El oráculo precedente dejó claro que no hay
derecho ni justicia. Éste confirma que no hay lealtad entre los hombres. Y lo
hace con profunda amargura, detectándolo en todos los niveles y extendiéndolo a
todas las personas. Ya estamos acostumbrados a oír hablar de asesinatos,
extorsiones, corrupción de la justicia, fraudes. Pero es la primera vez que nos
dicen que la mentira llega a los reductor más íntimos, afectando a la misma
familia. Y, por vez primera, nadie escapa a este veredicto (v. 2).[3]
Yahvé desea continuar con el pacto, pero desde
nuevas bases:
Dios habla sin querer romper su relación con todo
el pueblo. Detecta la infidelidad, pero desea que se supere. Por eso interroga,
instruye, exhorta (6.1-8). Los oráculos siguientes pretenden convencer a los
israelitas de la necesidad de volver a Dios y a la alianza, reflejando, como
diría Jeremías, “que es duro y amargo abandonar al Señor, tu Dios” (Jr 2,19).
Este aspecto se advierte sobre todo en 7.1-6: la deslealtad no merece un
castigo futuro, porque ella misma supone el mayor castigo. Cuando el hombre
advierte que no puede fiarse de su amigo, su esposa, su hijo, su familia, ha
tocado fondo en su soledad y no puede esperar nada peor.[4]
Es ahí de donde surge la afirmación personal de
confianza “Yo, por mi parte,/ pondré mi confianza en Dios./ Él es mi salvador,/
y sé que habrá de escucharme” (7.7). Si Yahvé reitera su disposición para
recomponer las cosas (con la dura condición de que la explotación simbolizada
por el templo de Jerusalén desparezca), se mantiene la certeza de que la
fortaleza divina seguirá sosteniendo al pueblo.

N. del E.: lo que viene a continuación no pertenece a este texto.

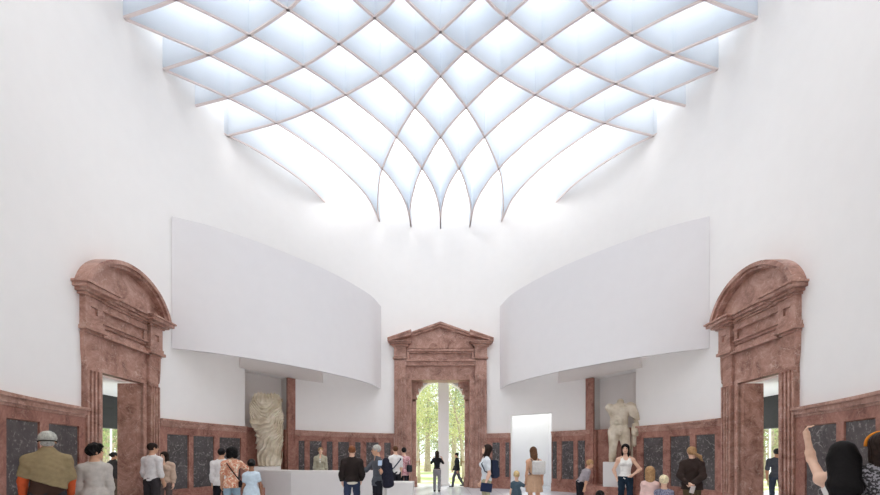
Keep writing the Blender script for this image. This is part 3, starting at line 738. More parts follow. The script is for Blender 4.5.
    if bottom:
        kind, mat = bottom[:2]
        if kind == 'trousers':
            o = .012; L = [Ell(tp(0, -.01, .02), (.158 * s * w * (1.04 if female else .95) + o, .108 * s + o, .12 * s + o), T, .03)]
            wd = bottom[2] if len(bottom) > 2 else .012
            for sd in (1, -1): L += legP(sd, o, 1.93, .02, wd)
            L.append(Cut(up, tp(0, 0, .05)))
            sdf_obj('trousers', L, mat, root, res, folds(.003, 2))
        else:
            hem = bottom[2] * H; tz = hip[2] + .13 * s; flare = bottom[3] if len(bottom) > 3 else .23
            kc = (J['a', 1] + J['a', -1]) / 2
            def skf(Pt):
                t = np.clip((tz - Pt[..., 2]) / (tz - hem), -.3, 1.3); r_ = (.14 + (flare - .14) * np.clip(t, 0, 1) ** .6) * s
                cx_ = 0; an = np.arctan2(Pt[..., 1], Pt[..., 0]); rr = np.sqrt(Pt[..., 0] ** 2 + (Pt[..., 1] / .78) ** 2)
                d = (rr - r_ * (1 + .06 * np.clip(t, 0, 1) * np.sin(an * 9))) * .8
                return np.maximum(d, np.maximum(Pt[..., 2] - tz, hem - Pt[..., 2]))
            L = [Fn(skf, (-.4, -.4, hem - .03), (.4, .4, tz + .03), .02)]
            L += [Ell(tp(0, -.01, .02), (.158 * s * w * 1.04 + .014, .108 * s + .014, .12 * s + .014), T, .03), Cut(up, tp(0, 0, .13))]
            sdf_obj('skirt', L, mat, root, res)
    if top:
        kind, mat = top[:2]; sl = top[2] if len(top) > 2 else 2.
        o = dict(shirt=.014, tank=.010, jacket=.026, blazer=.022, poncho=.03, coat=.028).get(kind, .014)
        hemz = dict(shirt=-.06, tank=.02, jacket=-.04, blazer=-.12, poncho=.1, coat=-.2).get(kind, -.05)
        if len(top) > 3: hemz = top[3]
        L = torso(o, .05)
        for sd in (1, -1):
            L += [Cone(nb + up * .006 * s, J['s', sd], .050 * s + o * .6, .042 * s + o * .8, .04)] if kind != 'tank' else [Cone(nb + lt * sd * .07 * s - up * .02 * s, tp(sd * .1, 0, .36 * q), .03 * s, .04 * s, .03)]
            if sl > 0: L += armP(sd, o * (1 if sl > 1 else 1.3), min(sl, 1.93), .03)
        if kind in ('coat', 'blazer') or hemz < -.05: L += [Cone(tp(0, -.01, 0), tp(0, -.01, hemz - .04), .12 * s + o, .135 * s + o, .04, '+', (lt, 1.3))]
        L.append(Cut(-up, tp(0, 0, hemz)))
        if kind in ('shirt', 'jacket', 'blazer', 'coat'):
            L.append(Cone(nb - up * .01 * s, nb + up * .03 * s, .062 * s + o * .4, .058 * s + o * .4, .02, '+'))
            L.append(Cut(up - fw * .35, nb + up * (.055 if kind != 'shirt' else .035) * s))
            L.append(Ell(nb + fw * .10 * s - up * .01 * s, V(.04, .07, .09 if kind == 'blazer' else .06) * s, T, .01, '-'))
        else: L += [Cut(up - fw * .3, nb - up * .012 * s), Ell(nb + fw * .09 * s - up * .03 * s, V(.06, .08, .07) * s, T, .01, '-')]
        if kind == 'tank':
            for sd in (1, -1): L.append(Ell(J['s', sd] + lt * sd * .03 * s - up * .02 * s, V(.075, .12, .09) * s, T, .01, '-'))
        if kind == 'poncho':
            L = [Ell(tp(0, 0, .33 * q), V(.19, .15, .22) * s, T, .06), Cone(nb - up * .02 * s, tp(0, 0, .30 * q), .085 * s, .13 * s, .08), Cone(tp(0, -.01, .3 * q), tp(0, -.01, .05), .145 * s, .155 * s, .05, '+', (lt, 1.25))]
            for sd in (1, -1): L += [Cone(J['s', sd], J['s', sd] * .12 + J['e', sd] * .88, .062 * s, .070 * s, .06), Cone(nb, J['s', sd], .062 * s, .058 * s, .06)]
            L.append(Cut(-up + lt * .45, tp(0, 0, hemz)))
            L += [Cone(nb + up * .0 * s, nb + up * .035 * s, .088 * s, .08 * s, .02)]
        sdf_obj({'tank': 'tank_top', 'poncho': 'poncho'}.get(kind, kind), L, mat, root, res, folds(.0035 if kind != 'tank' else .002, px % 7))
        if kind == 'blazer':
            m = MB(); c = [tp(-.03, .135, .42 * q), tp(.03, .135, .42 * q), tp(0, .142, .26 * q)]; m.v = [tuple(p) for p in c + [p - fw * .012 for p in c]]; m.f = [(0, 1, 2), (5, 4, 3), (0, 2, 5, 3), (2, 1, 4, 5), (1, 0, 3, 4)]; m.build('shirt_front', cloth('white', (232, 232, 232)), root)
    sm = cloth('shoe%d' % shoes[0], shoes)
    for sd in (1, -1):
        A = J['a', sd]; fdir = nrm(V(sd * .15, -1, 0))
        sdf_obj('shoe', [Cone(A + V(0, .025 * s, -.036 * s), A + fdir * .15 * s + V(0, 0, -.048 * s), .040 * s, .031 * s, .03, '+', (V(1, 0, 0), 1.1)), Cone(A + V(0, 0, -.0), A + V(0, 0, -.03 * s), .042 * s, .044 * s, .02), Cut(V(0, 0, -1), A + V(0, 0, -.074 * s))], sm, root, max(res * .8, .009))
    zmin = min(J['a', 1][2], J['a', -1][2]) - .076 * s
    root.location.z = z - zmin
    Mw = np.array(root.matrix_basis) if False else None
    R3 = Rz(math.radians(yaw)); O = V(x, y, root.location.z)
    info = dict(root=root, J=J, hn=hn, tp=lambda a, b, c: O + R3 @ tp(a, b, c), w=lambda p: O + R3 @ p, hp=lambda a, b, c: O + R3 @ hp(a, b, c), R3=R3, s=s, q=q, T=R3 @ T, O=O, nb=nb, hs=hs, Mh=R3 @ Mh)
    return info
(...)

La oración con que concluye el libro (7.14-20), es un modelo de reconocimiento de las pasadas acciones divinas y una extraordinaria petición por que el presente y el futuro contengan nuevas intervenciones de Yahvé en la historia, pues la base de todo es su misericordia: “Dios nuestro,/ cuida de tu pueblo;/ cuida de este rebaño tuyo./ Aunque vivimos en tierras fértiles/ parecemos ovejas perdidas en el bosque./ Tú eres nuestro pastor,/ ven y ayúdanos/ como lo hiciste en otros tiempos. […] / No hay otro Dios como tú./ Somos pocos los que quedamos con vida./ Tú perdonas nuestra maldad/ y olvidas nuestro pecado./ Tan grande es tu amor por nosotros/ que tu enojo no dura para siempre./ ¡Vuelve a compadecerte de nosotros,/ y arroja todos nuestros pecados/ a lo más profundo del mar!/ Déjanos disfrutar de tu amor y fidelidad,/ porque así lo prometiste/ a Abraham, a Jacob,/ y a todos nuestros antepasados”.